A Meditation on Serving With Gladness

2023-03-30 A Meditation on Serving With Gladness

“For the moment all discipline seems painful rather than pleasant, but later it yields the peaceful fruit of righteousness to those who have been trained by it.” (Heb 12:11 ESV)

Part of being in the Lord’s army is to cope with vastly different personal outlooks by the common society. We pray for understanding of our peers, but accept a divine gift when we strike upon a manifest difference between us. For, to serve is to have a zeal that not everyone will respect. It is to have a personal quest that not all have matured into. It is to do things with no expectation of reward, even putting our lives on the line. So in these things, we are more than conquerors through Him who loved us (Ro 8:37).

There is cautious respect and acknowledgement of the heroic, with modest medals and memorials, modest simply because that is how the soldier does or would want it; modest simply because no price tag can be put on heroism and lives on the line; modest simply because either a viewer “gets it”, or there is no sense in haranguing them with calls for greater respect. This is the rabble portion of society, but nothing is detracted from the call to serve simply because half of society is getting up to no good, profiting a little too innocently of moral decision making, forming illicit alliances, living hedonistically, being that flawed genius who cheats, who steals, who looks out only for themself. It is holy to attribute to our fellows and gals good deeper motives to their actions. They are the moral, and we are the servant and the fighter. Spiritually-speaking.

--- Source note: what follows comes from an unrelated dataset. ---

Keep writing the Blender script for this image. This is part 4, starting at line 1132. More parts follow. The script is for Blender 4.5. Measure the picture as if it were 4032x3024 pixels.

To be in the Lord’s army is to know the genuine likability of a fellow or gal near to us; we have the character trait wherein we attribute such good things to all who approach in friendship, just about. We are grateful. We overlook mistakes made in the past. We do this in hope of some gravity-denying reciprocity: maybe just this hour, we can dwell without that downward tug, without that desire to know things in terms of Machiavellian fear-mongering or nature red in tooth and claw. We are civilized, precisely because our service in the Lord’s army is making us wax philosophical, is making us reflect and return, reinstate, a former, peaceful time, with intentionality now. We intentionally peruse the tomes of peace. We do the very opposite of warmongering, because we have been at the ready already.

We know the spirit of Man or of Woman, post-training. Invaded, almost, except towards good end: the sins trained out of us, and the training to put our heart into the cohort, into the mix, into whatever situation we find ourselves in. God will put us to good use, we only worry at our present paygrade regarding being the voice unhindered, unafraid to reveal its ugly true human nature, yes, aware that the mind one future day will be healed of all neuroses and oblong distasteful tendencies, but that the important thing is the call actually to believe this change will be effected. It is the call to believe actually that our service has earned a pleasant approval, regardless of where we stand on “getting past” our sinful nature. We have done some things right, and these will, though not in themselves capable of saving us, these will affect our final reckoning in the positive.